▶ EXERCISE BRIEF
Take the lines of the data below from the very first through the line containing "scene.camera = cam" and output them exactly, pictures excluded.

▶ EXTRACTED ENTRIES
[BEGIN]

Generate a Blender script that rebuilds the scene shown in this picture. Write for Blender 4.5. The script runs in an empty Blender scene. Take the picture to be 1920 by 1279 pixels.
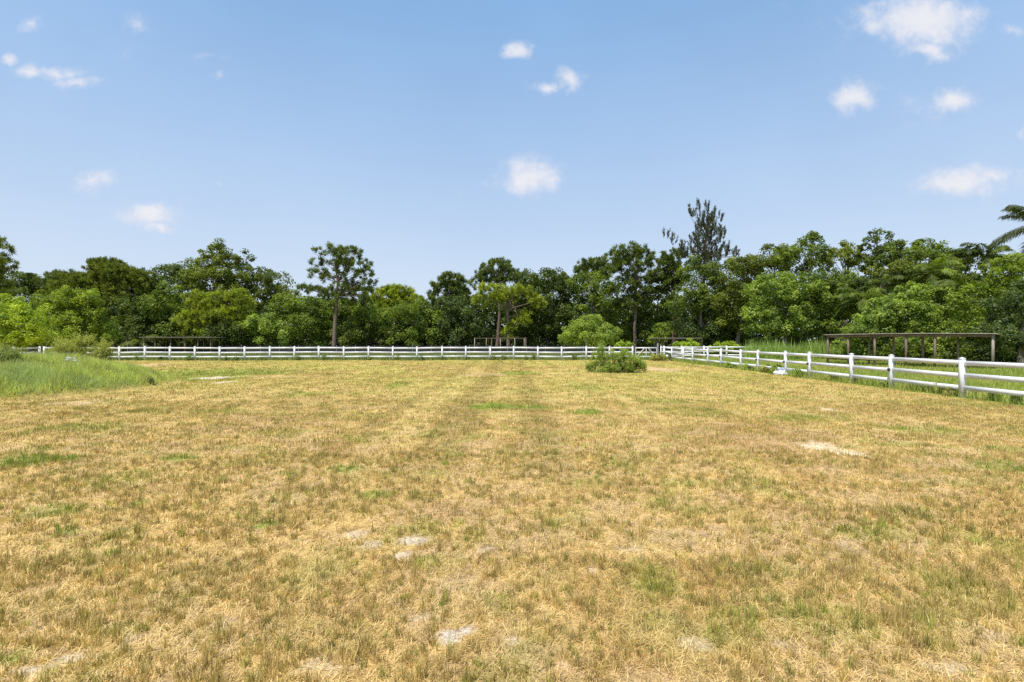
import bpy, math
import numpy as np
from mathutils import Vector
R = math.radians
rng = np.random.default_rng(7)
scene = bpy.context.scene
C = scene.collection

# ------------------------------------------------------------------ camera
F = 930.0; EYE = 1.83; HY = 637.5            # focal length (px of 1920), eye height, horizon row
cd = bpy.data.cameras.new("camera"); cam = bpy.data.objects.new("camera", cd); C.objects.link(cam)
cam.location = (0, 0, EYE); cam.rotation_euler = (R(90), 0, 0)
cd.sensor_width = 36; cd.lens = F/1920*36; cd.shift_y = (HY-639.5)/1920
cd.clip_start = 0.05; cd.clip_end = 4000
scene.camera = cam

# ------------------------------------------------------------------ light
SUN = Vector((-0.24, -0.34, 0.91)).normalized()
elev = math.asin(SUN.z); azim = math.atan2(SUN.x, SUN.y)
sd = bpy.data.lights.new("sun", 'SUN'); sd.energy = 4.2; sd.angle = R(0.53); sd.color = (1, .955, .89)
so = bpy.data.objects.new("sun", sd); C.objects.link(so)
so.rotation_euler = SUN.to_track_quat('Z', 'Y').to_euler()
scene.view_settings.view_transform = 'Standard'; scene.view_settings.look = 'None'
scene.view_settings.gamma = 1; scene.view_settings.exposure = 0.50

world = bpy.data.worlds.new("World"); scene.world = world; world.use_nodes = True
nt = world.node_tree; nt.nodes.clear()
N = nt.nodes.new; LK = nt.links.new
def math_n(op, a, b=None, c=None, clamp=False):
    n = N('ShaderNodeMath'); n.operation = op; n.use_clamp = clamp
    for i, v in enumerate((a, b, c)):
        if v is None: continue
        if isinstance(v, (int, float)): n.inputs[i].default_value = v
        else: LK(v, n.inputs[i])
    return n.outputs[0]
out = N('ShaderNodeOutputWorld'); bg = N('ShaderNodeBackground')
sky = N('ShaderNodeTexSky'); sky.sky_type = 'NISHITA'; sky.sun_disc = False
sky.sun_elevation = elev; sky.sun_rotation = azim
sky.altitude = 10; sky.air_density = 1.0; sky.dust_density = 0.4; sky.ozone_density = 2.2
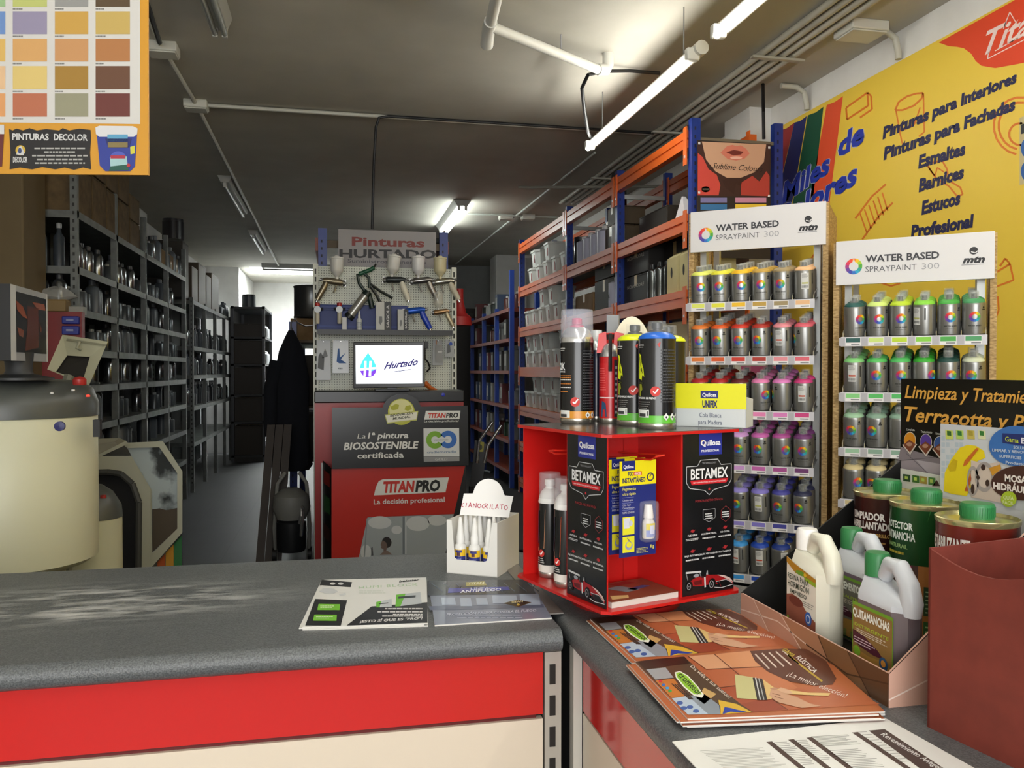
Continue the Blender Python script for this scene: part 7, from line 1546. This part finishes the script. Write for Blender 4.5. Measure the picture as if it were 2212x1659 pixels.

[END]

▶ THE COMPLETED TASK
Generate a Blender script that rebuilds the scene shown in this picture. Write for Blender 4.5. The script runs in an empty Blender scene. Take the picture to be 1920 by 1279 pixels.
import bpy, math
import numpy as np
from mathutils import Vector
R = math.radians
rng = np.random.default_rng(7)
scene = bpy.context.scene
C = scene.collection

# ------------------------------------------------------------------ camera
F = 930.0; EYE = 1.83; HY = 637.5            # focal length (px of 1920), eye height, horizon row
cd = bpy.data.cameras.new("camera"); cam = bpy.data.objects.new("camera", cd); C.objects.link(cam)
cam.location = (0, 0, EYE); cam.rotation_euler = (R(90), 0, 0)
cd.sensor_width = 36; cd.lens = F/1920*36; cd.shift_y = (HY-639.5)/1920
cd.clip_start = 0.05; cd.clip_end = 4000
scene.camera = cam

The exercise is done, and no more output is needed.